Re: COBOL is Number One



On 5 Jun, 01:06, "Pete Dashwood" <dashw...@xxxxxxxxxxxxxxxxxxxxxxxxx>
wrote:

The important thing here is that this will not be a scenario where a single
user sits at a single wortkstation and interacts with it (although that will
happen too), rather, it will be networked with policy decisions discussed
and agreed then picked up by smart software and on file for use whenever
someone in the organization is doing something in that area of operations.

We are already seeing things moving in this direction. Video conferencing is
used for policy discussions across companies and continents. The minutes and
conclusions reached are manually entered into policy and procedure manuals
and distributed throughout the organization.
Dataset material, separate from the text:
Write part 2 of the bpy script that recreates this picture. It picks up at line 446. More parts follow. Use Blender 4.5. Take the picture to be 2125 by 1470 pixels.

All of this can be automated,
with meetings automatically recorded and videoed. I see a time when the
"virtual assistant" will be present at meetings and will ensure that the
decisions made are distrubted into policy and that action points are
followed up. The Network empowers this.

Presumably, the virtual assistant will use the install-time default US
English dictionary supplied by M$ which can not be over-ridden buy the
European English dictionary until service pack two has been installed?

I suspect that the virtual assistant will have serious difficulties
defining the correct shade of red (I would always want Burgundy not
that dreadful Cadmuim Red) to be used and probably determining when a
meeting has actually raised an action point (and to whom it is to be
assigned).


It is also important to remember that this will be a new generation of
users, not like the past lot... :-).

At last! Intelligent users?


We are already seeing "computer literacy" filtering into the workplace
(sometimes to the chagrin of computer professionals, who are not happy at
seeing their empire eroded by spreadsheets and personal databases,
especially when the people doing the eroding are end users, and they are
very capable.

A friend (you know of him already from other posts) was not worried
about the users using spreadsheets but was more worried about the fact
that they deleted columns, relocated columns, inserted columns, used
the incorrect data format for the data being used and generally had
the power to mess up the feeds to his mainframe system. He was quite
happy that they had the ability to query spreadsheets but would have
prefered the structures of the spreadsheets to be in tablets of stone.


Yes. My point was that there is increasing computer literacy in the work
force. This has a major impact on the implementation of the solutions I have
been predicting here.

Increased computer literacy is not a bad thing. It works both ways.
They can understand why you can not do it now (although their use of
Basic has taught them that everything is a one line five minute
change) and they can understand how to better use a computer system to
improve the business.


In 20 years, I don't believe that will be the case. The organization will be
so empowered in terms of its IT that humans won't be needed (or able) to get
involved in the nitty gritty of how and where data is stored and accessed.

I like this idea. Networked databases (aren't they already here?).
What if I switch the server off when I go home (to save power)?

It will be taken as read that the data required to support a given process
will be available as and when needed, to the people who need it, in the form
they want it, instantly.

IBM must be rubbing there hands in glee at the thought of selling all
that Big Iron.


All of the IT "infrastrucure" will be carried out
by smart software; tools will monitor each other and Audit Agents will
patrol the network ensuring that unauthorized access is prevented and
transactions that depart from the norm are diaried and raised for human
attention if they exceed agreed bounds.

And who will configure/program those audit agents? I suppose they
could be allowed to monitor the system for a month and that would
define normality. But what about year end?